March 4th, 2010 at 09:24am Under Economy Report

Also: The government loses its first criminal case related to the financial crisis that hit Wall Street. Transcript of radio broadcast:
19 November 2009

This is the VOA Special English Economics Report.

Women are on their way to holding more than half of all American jobs. The latest government report shows that their share of nonfarm jobs nearly reached fifty percent in September. Not only have more and more women entered the labor market over the years, but the recession has been harder on men. In October the unemployment rate for men was almost eleven percent, compared to eight percent for women.

Former eBay chief Meg Whitman, right, a Republican candidate for California governor, talks to a supporter at a business women's conference in San Francisco in May
Former eBay chief Meg Whitman, right, a Republican candidate for California governor, talks to a supporter at a business women’s conference

Industries that traditionally use lots of men have suffered deep cuts. For example, manufacturing and building lost more jobs last month. But health care and temporary employment services have had job growth. Both of those industries employ high percentages of women.

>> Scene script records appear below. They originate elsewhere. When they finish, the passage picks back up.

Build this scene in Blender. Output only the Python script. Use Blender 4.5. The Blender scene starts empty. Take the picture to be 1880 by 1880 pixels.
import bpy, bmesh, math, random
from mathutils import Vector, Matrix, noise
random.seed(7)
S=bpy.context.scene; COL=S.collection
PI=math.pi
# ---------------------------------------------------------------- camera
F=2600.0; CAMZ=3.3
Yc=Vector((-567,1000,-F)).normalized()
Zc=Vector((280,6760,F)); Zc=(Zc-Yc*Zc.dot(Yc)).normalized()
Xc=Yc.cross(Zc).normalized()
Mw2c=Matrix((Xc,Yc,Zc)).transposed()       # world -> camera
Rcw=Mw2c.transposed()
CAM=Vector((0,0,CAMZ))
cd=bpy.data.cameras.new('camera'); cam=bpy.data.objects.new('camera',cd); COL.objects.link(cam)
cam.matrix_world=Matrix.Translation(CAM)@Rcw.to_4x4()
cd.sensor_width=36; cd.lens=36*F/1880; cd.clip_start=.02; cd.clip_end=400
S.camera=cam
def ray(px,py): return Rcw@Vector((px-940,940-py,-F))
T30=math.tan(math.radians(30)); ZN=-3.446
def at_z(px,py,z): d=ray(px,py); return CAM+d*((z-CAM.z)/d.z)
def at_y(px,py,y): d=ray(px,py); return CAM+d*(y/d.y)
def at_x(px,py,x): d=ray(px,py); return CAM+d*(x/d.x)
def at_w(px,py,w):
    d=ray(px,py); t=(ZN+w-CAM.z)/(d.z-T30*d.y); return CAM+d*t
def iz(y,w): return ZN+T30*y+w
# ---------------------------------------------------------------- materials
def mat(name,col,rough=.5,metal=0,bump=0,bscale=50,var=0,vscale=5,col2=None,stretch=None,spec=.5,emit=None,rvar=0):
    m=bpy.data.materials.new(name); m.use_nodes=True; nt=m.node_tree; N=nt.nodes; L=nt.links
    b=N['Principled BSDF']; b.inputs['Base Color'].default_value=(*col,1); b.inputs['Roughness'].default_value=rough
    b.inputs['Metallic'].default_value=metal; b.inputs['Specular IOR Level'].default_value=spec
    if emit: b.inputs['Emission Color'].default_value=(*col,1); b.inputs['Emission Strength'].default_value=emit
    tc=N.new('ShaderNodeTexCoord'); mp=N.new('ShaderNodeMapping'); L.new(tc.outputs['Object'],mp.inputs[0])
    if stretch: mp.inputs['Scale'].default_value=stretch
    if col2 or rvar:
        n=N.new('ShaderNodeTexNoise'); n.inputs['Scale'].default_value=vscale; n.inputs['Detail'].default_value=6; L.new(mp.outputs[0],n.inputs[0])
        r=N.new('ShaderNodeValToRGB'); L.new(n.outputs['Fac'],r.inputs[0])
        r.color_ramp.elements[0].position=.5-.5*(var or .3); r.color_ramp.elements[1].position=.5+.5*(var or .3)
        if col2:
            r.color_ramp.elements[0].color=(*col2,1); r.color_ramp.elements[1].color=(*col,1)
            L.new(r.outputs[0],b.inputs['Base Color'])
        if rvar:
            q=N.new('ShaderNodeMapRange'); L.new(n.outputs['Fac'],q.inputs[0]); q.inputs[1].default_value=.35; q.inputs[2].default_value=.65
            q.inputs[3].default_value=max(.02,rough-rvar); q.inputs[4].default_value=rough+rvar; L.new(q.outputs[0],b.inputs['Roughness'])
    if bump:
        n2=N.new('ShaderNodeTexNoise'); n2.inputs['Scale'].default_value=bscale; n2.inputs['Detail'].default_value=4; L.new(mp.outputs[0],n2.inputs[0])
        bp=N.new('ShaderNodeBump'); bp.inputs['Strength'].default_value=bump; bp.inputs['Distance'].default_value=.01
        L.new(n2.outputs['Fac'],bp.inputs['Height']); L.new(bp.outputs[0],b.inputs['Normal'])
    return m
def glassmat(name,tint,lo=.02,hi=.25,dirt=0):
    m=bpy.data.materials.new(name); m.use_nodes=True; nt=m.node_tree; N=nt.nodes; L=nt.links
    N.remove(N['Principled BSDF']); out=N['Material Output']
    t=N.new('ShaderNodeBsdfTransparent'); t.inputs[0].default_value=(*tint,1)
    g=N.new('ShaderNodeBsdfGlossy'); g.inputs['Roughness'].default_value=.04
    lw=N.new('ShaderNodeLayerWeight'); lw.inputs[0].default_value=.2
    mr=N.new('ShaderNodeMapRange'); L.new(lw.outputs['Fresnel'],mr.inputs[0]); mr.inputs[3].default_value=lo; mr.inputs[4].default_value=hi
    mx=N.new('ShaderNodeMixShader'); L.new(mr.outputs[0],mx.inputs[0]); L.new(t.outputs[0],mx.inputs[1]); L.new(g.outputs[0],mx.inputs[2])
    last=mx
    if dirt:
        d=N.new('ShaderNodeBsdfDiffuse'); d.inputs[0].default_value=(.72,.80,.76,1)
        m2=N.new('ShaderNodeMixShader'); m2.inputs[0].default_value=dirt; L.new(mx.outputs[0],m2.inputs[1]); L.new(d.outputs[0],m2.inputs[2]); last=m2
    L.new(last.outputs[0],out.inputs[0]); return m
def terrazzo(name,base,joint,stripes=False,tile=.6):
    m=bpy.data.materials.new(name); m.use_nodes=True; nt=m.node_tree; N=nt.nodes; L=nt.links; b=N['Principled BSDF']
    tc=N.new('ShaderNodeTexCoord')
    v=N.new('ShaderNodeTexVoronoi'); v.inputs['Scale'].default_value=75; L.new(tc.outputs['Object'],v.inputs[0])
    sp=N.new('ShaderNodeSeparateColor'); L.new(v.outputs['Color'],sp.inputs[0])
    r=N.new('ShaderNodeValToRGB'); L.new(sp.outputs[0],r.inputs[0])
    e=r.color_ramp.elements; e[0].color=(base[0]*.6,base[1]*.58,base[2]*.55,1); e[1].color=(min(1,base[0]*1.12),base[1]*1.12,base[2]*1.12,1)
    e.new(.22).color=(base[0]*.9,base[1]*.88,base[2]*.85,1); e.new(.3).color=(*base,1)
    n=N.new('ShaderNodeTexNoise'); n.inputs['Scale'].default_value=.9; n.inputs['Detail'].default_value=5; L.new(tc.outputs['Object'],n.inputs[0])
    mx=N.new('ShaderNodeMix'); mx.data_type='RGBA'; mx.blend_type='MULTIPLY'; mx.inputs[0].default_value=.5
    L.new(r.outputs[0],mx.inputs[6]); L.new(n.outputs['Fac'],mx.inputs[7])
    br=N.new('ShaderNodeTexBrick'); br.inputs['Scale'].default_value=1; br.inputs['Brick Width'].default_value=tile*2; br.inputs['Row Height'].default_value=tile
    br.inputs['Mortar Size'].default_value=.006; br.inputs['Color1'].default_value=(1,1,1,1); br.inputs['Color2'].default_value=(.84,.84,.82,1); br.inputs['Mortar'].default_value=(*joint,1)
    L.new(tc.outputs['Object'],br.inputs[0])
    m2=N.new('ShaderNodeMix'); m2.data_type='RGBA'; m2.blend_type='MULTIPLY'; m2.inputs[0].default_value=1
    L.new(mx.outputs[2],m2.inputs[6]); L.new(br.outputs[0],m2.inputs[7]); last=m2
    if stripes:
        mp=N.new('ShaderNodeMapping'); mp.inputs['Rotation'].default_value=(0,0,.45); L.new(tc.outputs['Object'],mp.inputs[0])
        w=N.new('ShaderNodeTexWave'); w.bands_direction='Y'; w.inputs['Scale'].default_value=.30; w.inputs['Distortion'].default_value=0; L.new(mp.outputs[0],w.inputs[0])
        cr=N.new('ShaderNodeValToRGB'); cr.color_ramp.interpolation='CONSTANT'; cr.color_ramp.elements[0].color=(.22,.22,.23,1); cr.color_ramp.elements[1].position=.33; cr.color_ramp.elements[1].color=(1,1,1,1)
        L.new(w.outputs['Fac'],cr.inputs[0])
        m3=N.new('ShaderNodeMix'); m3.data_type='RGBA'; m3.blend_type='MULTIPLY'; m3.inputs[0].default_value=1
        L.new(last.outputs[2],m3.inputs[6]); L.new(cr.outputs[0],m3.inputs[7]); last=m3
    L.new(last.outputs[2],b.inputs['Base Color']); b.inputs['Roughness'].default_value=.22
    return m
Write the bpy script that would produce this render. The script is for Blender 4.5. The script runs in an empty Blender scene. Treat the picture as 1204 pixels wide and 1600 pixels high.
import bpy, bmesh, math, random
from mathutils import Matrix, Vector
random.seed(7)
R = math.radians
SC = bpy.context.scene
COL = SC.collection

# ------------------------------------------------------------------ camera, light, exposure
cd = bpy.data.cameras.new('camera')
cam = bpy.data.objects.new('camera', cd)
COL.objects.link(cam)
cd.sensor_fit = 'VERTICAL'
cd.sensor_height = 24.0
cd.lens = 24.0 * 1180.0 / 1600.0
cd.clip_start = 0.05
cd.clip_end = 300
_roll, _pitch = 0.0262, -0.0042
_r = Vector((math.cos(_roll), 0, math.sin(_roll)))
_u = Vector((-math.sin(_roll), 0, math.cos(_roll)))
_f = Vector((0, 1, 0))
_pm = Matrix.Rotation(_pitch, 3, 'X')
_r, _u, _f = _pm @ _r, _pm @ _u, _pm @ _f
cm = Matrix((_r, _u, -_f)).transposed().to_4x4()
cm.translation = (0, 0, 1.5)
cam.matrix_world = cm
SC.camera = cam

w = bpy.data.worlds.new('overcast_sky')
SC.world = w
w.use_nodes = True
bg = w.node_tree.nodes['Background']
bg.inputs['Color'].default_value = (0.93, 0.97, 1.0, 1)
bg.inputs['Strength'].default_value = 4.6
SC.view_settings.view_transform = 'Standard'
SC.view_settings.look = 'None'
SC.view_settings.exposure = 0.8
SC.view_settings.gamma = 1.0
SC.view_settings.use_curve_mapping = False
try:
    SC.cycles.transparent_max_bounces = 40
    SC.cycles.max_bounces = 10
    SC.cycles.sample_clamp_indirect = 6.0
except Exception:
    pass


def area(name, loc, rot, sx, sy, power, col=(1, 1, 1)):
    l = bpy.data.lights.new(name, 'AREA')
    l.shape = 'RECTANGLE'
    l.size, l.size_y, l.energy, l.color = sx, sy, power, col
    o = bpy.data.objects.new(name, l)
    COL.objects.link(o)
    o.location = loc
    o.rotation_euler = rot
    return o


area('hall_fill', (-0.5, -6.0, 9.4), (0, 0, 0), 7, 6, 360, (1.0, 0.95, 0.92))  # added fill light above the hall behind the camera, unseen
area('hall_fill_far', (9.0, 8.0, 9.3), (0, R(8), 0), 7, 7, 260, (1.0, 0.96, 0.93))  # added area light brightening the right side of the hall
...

Thirty years ago, women earned sixty-two cents for every dollar that men earned. Now, for those who usually work full time, women earn about eighty percent of what men earn. And women hold fifty-one percent of good-paying management and professional jobs.

Yet a study released Thursday said men still hold about nine out of every ten top positions at the four hundred largest companies in California. The results have remained largely unchanged in five years of studies from the University of California, Davis.

Also, a new research paper in the journal Sex Roles looks at the experiences of women who are the main earners in their family. Rebecca Meisenbach at the University of Missouri in Columbia interviewed fifteen women. She found they all valued their independence and many enjoyed having the power of control, though not all wanted it.

But they also felt pressure, worry and guilt. Partly that was because of cultural expectations that working women will still take care of the children. Also, men who are not the main earners may feel threatened.

The job market continues to suffer the effects of last year’s financial crash. Now, a judgment has been reached in the first case involving charges of criminal wrongdoing on Wall Street.

Last week, the government lost its case against two managers at Bear Stearns, the first investment bank to fail last year. A jury found Ralph Cioffi and Matthew Tannin not guilty of lying to investors.

The hedge funds they supervised lost their value in two thousand seven. But jurors said there was no clear evidence that they meant to mislead investors.

The Justice Department continues to investigate other companies.